→ **What you have to do**
Every record that follows must be duplicated exactly, with images left out.

→ **Listing**
○ ○ ○
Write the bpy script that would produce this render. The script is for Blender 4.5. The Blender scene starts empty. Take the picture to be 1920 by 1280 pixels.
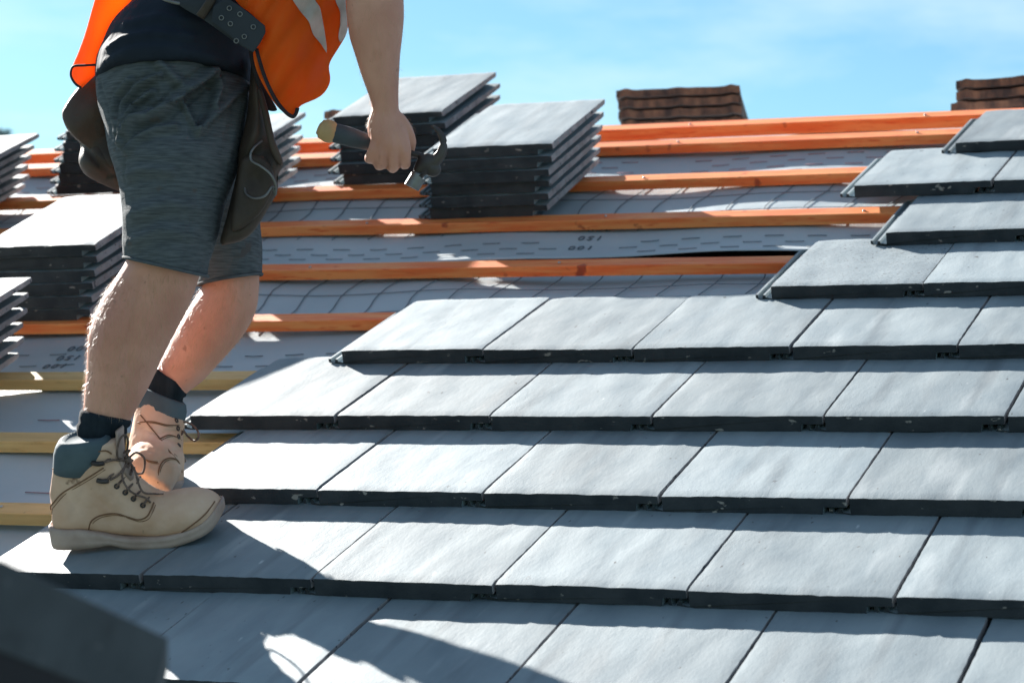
import bpy, bmesh, math, random
from mathutils import Vector, Matrix, noise
from mathutils.bvhtree import BVHTree
random.seed(7)
S = bpy.context.scene
C = S.collection
rad = math.radians
# ------------------------------------------------------------------ camera
PITCH = rad(22.79)
CA, SA = math.cos(PITCH), math.sin(PITCH)
def PL(u, v, h=0.0):                       # roof-plane coordinates (along eaves, up slope, off the plane) -> world
    return Vector((u, v*CA - h*SA, v*SA + h*CA))
R0 = Vector((0.92607013, 0.34788681, -0.14618096))
R1 = Vector((-0.01144415, -0.36131613, -0.93237315))
R2 = Vector((-0.37717786, 0.86511584, -0.33062281))
CAMP = Vector((1.96547602, -2.55410644, 1.51210389))
F = 4433.81
CW, RW, UW, FW = PL(*CAMP), PL(*R0), -PL(*R1), PL(*R2)
def PX(x, y, d):                           # a sight line at a depth -> world
    return CW + RW*((x-960)/F*d) - UW*((y-640)/F*d) + FW*d
def TOPX(p):
    q = p - CW; z = q.dot(FW)
    return q.dot(RW)/z*F+960, 640-q.dot(UW)/z*F, z
def UP(x, y, h=0.0):                       # point of the roof (height h above its plane) on a sight line
    d = R0*((x-960)/F) + R1*((y-640)/F) + R2
    s = (h-CAMP.z)/d.z
    return CAMP + d*s
cam = bpy.data.cameras.new('camera'); co = bpy.data.objects.new('camera', cam); C.objects.link(co)
m = Matrix((RW, UW, -FW)).transposed().to_4x4(); m.translation = CW
co.matrix_world = m
cam.sensor_width = 36; cam.lens = F/1920*36; cam.clip_end = 3000; cam.clip_start = .05
cam.dof.use_dof = True; cam.dof.focus_distance = 3.95; cam.dof.aperture_fstop = 7.0
S.camera = co
# ------------------------------------------------------------------ light
sd = PL(-.087, .083, .0215).normalized()   # towards the sun
SUN_EL = math.asin(sd.z); SUN_AZ = math.atan2(sd.x, sd.y)
w = bpy.data.worlds.new('World'); S.world = w; w.use_nodes = True
nt = w.node_tree; nt.nodes.clear()
def N(t, typ, **k):
    n = t.nodes.new(typ)
    for a, b in k.items(): setattr(n, a, b)
    return n
wo = N(nt, 'ShaderNodeOutputWorld'); bg = N(nt, 'ShaderNodeBackground')
sky = N(nt, 'ShaderNodeTexSky', sky_type='NISHITA', sun_disc=False)
sky.sun_elevation = SUN_EL; sky.sun_rotation = SUN_AZ; sky.air_density = 1.0; sky.dust_density = .25; sky.ozone_density = 1.5
tint = N(nt, 'ShaderNodeMix', data_type='RGBA', blend_type='MULTIPLY'); tint.inputs[0].default_value = 1
tint.inputs[7].default_value = (.385, .575, .665, 1)
tc = N(nt, 'ShaderNodeTexCoord'); mp = N(nt, 'ShaderNodeMapping'); mp.inputs['Scale'].default_value = (1, 1, 4)
nz = N(nt, 'ShaderNodeTexNoise'); nz.inputs['Scale'].default_value = 5; nz.inputs['Detail'].default_value = 7; nz.inputs['Roughness'].default_value = .6
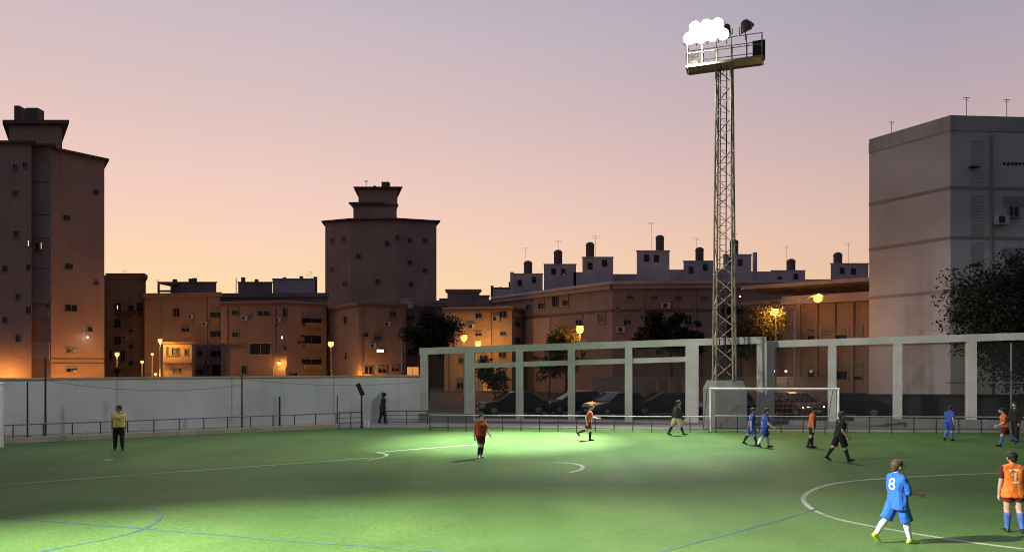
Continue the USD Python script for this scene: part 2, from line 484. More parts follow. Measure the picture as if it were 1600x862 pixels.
# ------------------------------------------------------------------ goals
def goal(label, a, b, h, depth, back, r=.05):
    a, b, back = np.asarray(a, float)[:2], np.asarray(b, float)[:2], np.asarray(back, float)
    t = thing('football_goal', label, 'goal', (*a, 0))
    A, B = np.array([*a, h]), np.array([*b, h])
    obj('goalpost', tube([(*a, 0), (*a, h - r)], r, 12), goal_white, t, smooth=40)
    obj('goalpost', tube([(*b, 0), (*b, h - r)], r, 12), goal_white, t, smooth=40)
    d = (b - a) / np.linalg.norm(b - a)
    obj('crossbar', tube([A - (*(d * r), 0), B + (*(d * r), 0)], r, 12), goal_white, t, smooth=40)
    ends = []
    for p in (a, b):
        q1, q2 = p + back * depth * .45, p + back * depth
        obj('back_stay', tube([(*p, h - .03), (*q1, h - .06), (*q2, .03)], .018, 6), rail_dark, t)
        ends.append((q1, q2))
    obj('ground_bar', tube([(*ends[0][1], .03), (*ends[1][1], .03)], .02, 6), rail_dark, t)
    # the net: cords of the roof, back and sides
    pts, counts = [], []

    def cord(*ps):
        pts.extend(ps)
        counts.append(len(ps))
    L = np.linalg.norm(b - a)
    n = int(L / .24)
    for i in range(n + 1):
        s = a + (b - a) * i / n
        sag = .05 * math.sin(i * 1.7)
        cord((*s, h), (*(s + back * depth * .45), h - .08 + sag), (*(s + back * depth * .8), h * .45 + sag), (*(s + back * depth), .04))
    for k in range(12):
        f = (k + 1) / 12
        y, z = (depth * .45 * f / .35, h - .06) if f < .35 else (depth * (.45 + .55 * (f - .35) / .65), h * (1 - (f - .35) / .65) + .03)
        cord((*(a + back * y), z), (*(a + (b - a) * .5 + back * y), z - .03), (*(b + back * y), z))
    for p in (a, b):
        for k in range(1, 7):
            z = h * k / 7
            dd = depth * (.45 + .55 * (1 - k / 7))
            cord((*p, z), (*(p + back * dd), z))
            cord((*(p + back * depth * k / 7), h - .05 if k < 3 else h * (1 - (k / 7 - .45) / .55)), (*(p + back * depth * k / 7), .02))
    o = origin[str(t.GetPath())]
    cv = UsdGeom.BasisCurves.Define(stage, unique(str(t.GetPath()), 'net'))
    cv.CreateTypeAttr('linear')
    cv.CreatePointsAttr(Vt.Vec3fArray.FromNumpy((np.array(pts) - o).astype(np.float32)))
    cv.CreateCurveVertexCountsAttr(counts)
    cv.CreateWidthsAttr([.0045])
    cv.SetWidthsInterpolation('constant')
    UsdShade.MaterialBindingAPI.Apply(cv.GetPrim()).Bind(net_cord)


gl, gr_ = XY(1110, 34.9), XY(1310, 34.75)
goal('white small football goal on the far side under the floodlight mast', gl, gr_, 2.03, 1.3, (0, 1))
gp = XY(3, 28.45)
goal('tall white football goal cut by the left edge', gp - kd * 7.32, gp, 2.44, 1.6, kn, r=.06)


# ------------------------------------------------------------------ poles by the wall
def wall_pole(label, px, D, ytop, r, m=black_metal, base_z=0.0, plate=None):
    b = XY(px, D)
    zt = ZT(ytop, D)
    t = thing('wall_pole', label, 'pole', (*b, 0))
    obj('pole', tube([(*b, base_z), (*b, zt)], [r, r * .85], 8), m, t, smooth=40)
    obj('base_plate', box(b[0] - .1, b[0] + .1, b[1] - .1, b[1] + .1, 0, .03), m, t)
    obj('cap', at(lathe([(r * 1.05, 0), (r * 1.1, .03), (r * .4, .06)], 8), (*b, zt)), m, t)
    return t, np.array([*b, zt])


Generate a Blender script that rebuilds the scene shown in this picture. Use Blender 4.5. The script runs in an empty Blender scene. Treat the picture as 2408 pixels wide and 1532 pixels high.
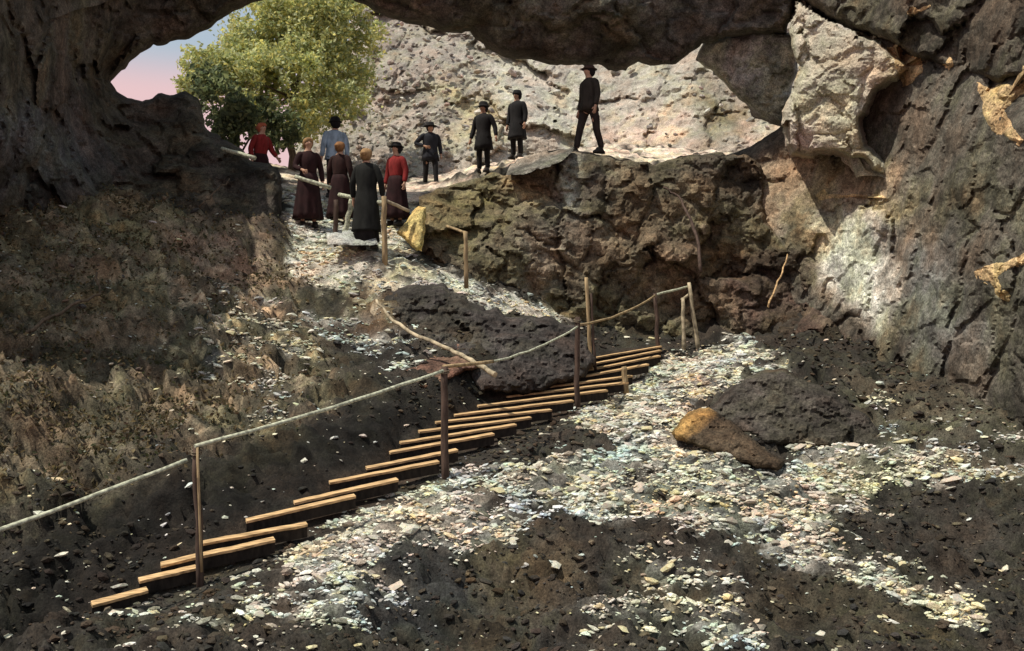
○ ○ ○
→ **Expected answer**
Write the bpy script that would produce this render. The script is for Blender 4.5. The Blender scene starts empty. Take the picture to be 1920 by 1280 pixels.
import bpy, bmesh, math, random
from mathutils import Vector, Matrix, noise
from mathutils.bvhtree import BVHTree
random.seed(7)
S = bpy.context.scene
C = S.collection
rad = math.radians
# ------------------------------------------------------------------ camera
PITCH = rad(22.79)
CA, SA = math.cos(PITCH), math.sin(PITCH)
def PL(u, v, h=0.0):                       # roof-plane coordinates (along eaves, up slope, off the plane) -> world
    return Vector((u, v*CA - h*SA, v*SA + h*CA))
R0 = Vector((0.92607013, 0.34788681, -0.14618096))
R1 = Vector((-0.01144415, -0.36131613, -0.93237315))
R2 = Vector((-0.37717786, 0.86511584, -0.33062281))
CAMP = Vector((1.96547602, -2.55410644, 1.51210389))
F = 4433.81
CW, RW, UW, FW = PL(*CAMP), PL(*R0), -PL(*R1), PL(*R2)
def PX(x, y, d):                           # a sight line at a depth -> world
    return CW + RW*((x-960)/F*d) - UW*((y-640)/F*d) + FW*d
def TOPX(p):
    q = p - CW; z = q.dot(FW)
    return q.dot(RW)/z*F+960, 640-q.dot(UW)/z*F, z
def UP(x, y, h=0.0):                       # point of the roof (height h above its plane) on a sight line
    d = R0*((x-960)/F) + R1*((y-640)/F) + R2
    s = (h-CAMP.z)/d.z
    return CAMP + d*s
cam = bpy.data.cameras.new('camera'); co = bpy.data.objects.new('camera', cam); C.objects.link(co)
m = Matrix((RW, UW, -FW)).transposed().to_4x4(); m.translation = CW
co.matrix_world = m
cam.sensor_width = 36; cam.lens = F/1920*36; cam.clip_end = 3000; cam.clip_start = .05
cam.dof.use_dof = True; cam.dof.focus_distance = 3.95; cam.dof.aperture_fstop = 7.0
S.camera = co
# ------------------------------------------------------------------ light
sd = PL(-.087, .083, .0215).normalized()   # towards the sun
SUN_EL = math.asin(sd.z); SUN_AZ = math.atan2(sd.x, sd.y)
w = bpy.data.worlds.new('World'); S.world = w; w.use_nodes = True
nt = w.node_tree; nt.nodes.clear()
def N(t, typ, **k):
    n = t.nodes.new(typ)
    for a, b in k.items(): setattr(n, a, b)
    return n
wo = N(nt, 'ShaderNodeOutputWorld'); bg = N(nt, 'ShaderNodeBackground')
sky = N(nt, 'ShaderNodeTexSky', sky_type='NISHITA', sun_disc=False)
sky.sun_elevation = SUN_EL; sky.sun_rotation = SUN_AZ; sky.air_density = 1.0; sky.dust_density = .25; sky.ozone_density = 1.5
tint = N(nt, 'ShaderNodeMix', data_type='RGBA', blend_type='MULTIPLY'); tint.inputs[0].default_value = 1
tint.inputs[7].default_value = (.385, .575, .665, 1)
tc = N(nt, 'ShaderNodeTexCoord'); mp = N(nt, 'ShaderNodeMapping'); mp.inputs['Scale'].default_value = (1, 1, 4)
nz = N(nt, 'ShaderNodeTexNoise'); nz.inputs['Scale'].default_value = 5; nz.inputs['Detail'].default_value = 7; nz.inputs['Roughness'].default_value = .6
Continue the USD Python script for this scene: part 2, from line 484. More parts follow. Measure the picture as if it were 1600x862 pixels.
# ------------------------------------------------------------------ goals
def goal(label, a, b, h, depth, back, r=.05):
    a, b, back = np.asarray(a, float)[:2], np.asarray(b, float)[:2], np.asarray(back, float)
    t = thing('football_goal', label, 'goal', (*a, 0))
    A, B = np.array([*a, h]), np.array([*b, h])
    obj('goalpost', tube([(*a, 0), (*a, h - r)], r, 12), goal_white, t, smooth=40)
    obj('goalpost', tube([(*b, 0), (*b, h - r)], r, 12), goal_white, t, smooth=40)
    d = (b - a) / np.linalg.norm(b - a)
    obj('crossbar', tube([A - (*(d * r), 0), B + (*(d * r), 0)], r, 12), goal_white, t, smooth=40)
    ends = []
    for p in (a, b):
        q1, q2 = p + back * depth * .45, p + back * depth
        obj('back_stay', tube([(*p, h - .03), (*q1, h - .06), (*q2, .03)], .018, 6), rail_dark, t)
        ends.append((q1, q2))
    obj('ground_bar', tube([(*ends[0][1], .03), (*ends[1][1], .03)], .02, 6), rail_dark, t)
    # the net: cords of the roof, back and sides
    pts, counts = [], []

    def cord(*ps):
        pts.extend(ps)
        counts.append(len(ps))
    L = np.linalg.norm(b - a)
    n = int(L / .24)
    for i in range(n + 1):
        s = a + (b - a) * i / n
        sag = .05 * math.sin(i * 1.7)
        cord((*s, h), (*(s + back * depth * .45), h - .08 + sag), (*(s + back * depth * .8), h * .45 + sag), (*(s + back * depth), .04))
    for k in range(12):
        f = (k + 1) / 12
        y, z = (depth * .45 * f / .35, h - .06) if f < .35 else (depth * (.45 + .55 * (f - .35) / .65), h * (1 - (f - .35) / .65) + .03)
        cord((*(a + back * y), z), (*(a + (b - a) * .5 + back * y), z - .03), (*(b + back * y), z))
    for p in (a, b):
        for k in range(1, 7):
            z = h * k / 7
            dd = depth * (.45 + .55 * (1 - k / 7))
            cord((*p, z), (*(p + back * dd), z))
            cord((*(p + back * depth * k / 7), h - .05 if k < 3 else h * (1 - (k / 7 - .45) / .55)), (*(p + back * depth * k / 7), .02))
    o = origin[str(t.GetPath())]
    cv = UsdGeom.BasisCurves.Define(stage, unique(str(t.GetPath()), 'net'))
    cv.CreateTypeAttr('linear')
    cv.CreatePointsAttr(Vt.Vec3fArray.FromNumpy((np.array(pts) - o).astype(np.float32)))
    cv.CreateCurveVertexCountsAttr(counts)
    cv.CreateWidthsAttr([.0045])
    cv.SetWidthsInterpolation('constant')
    UsdShade.MaterialBindingAPI.Apply(cv.GetPrim()).Bind(net_cord)


gl, gr_ = XY(1110, 34.9), XY(1310, 34.75)
goal('white small football goal on the far side under the floodlight mast', gl, gr_, 2.03, 1.3, (0, 1))
gp = XY(3, 28.45)
goal('tall white football goal cut by the left edge', gp - kd * 7.32, gp, 2.44, 1.6, kn, r=.06)


# ------------------------------------------------------------------ poles by the wall
def wall_pole(label, px, D, ytop, r, m=black_metal, base_z=0.0, plate=None):
    b = XY(px, D)
    zt = ZT(ytop, D)
    t = thing('wall_pole', label, 'pole', (*b, 0))
    obj('pole', tube([(*b, base_z), (*b, zt)], [r, r * .85], 8), m, t, smooth=40)
    obj('base_plate', box(b[0] - .1, b[0] + .1, b[1] - .1, b[1] + .1, 0, .03), m, t)
    obj('cap', at(lathe([(r * 1.05, 0), (r * 1.1, .03), (r * .4, .06)], 8), (*b, zt)), m, t)
    return t, np.array([*b, zt])


Generate a Blender script that rebuilds the scene shown in this picture. Use Blender 4.5. The script runs in an empty Blender scene. Treat the picture as 2408 pixels wide and 1532 pixels high.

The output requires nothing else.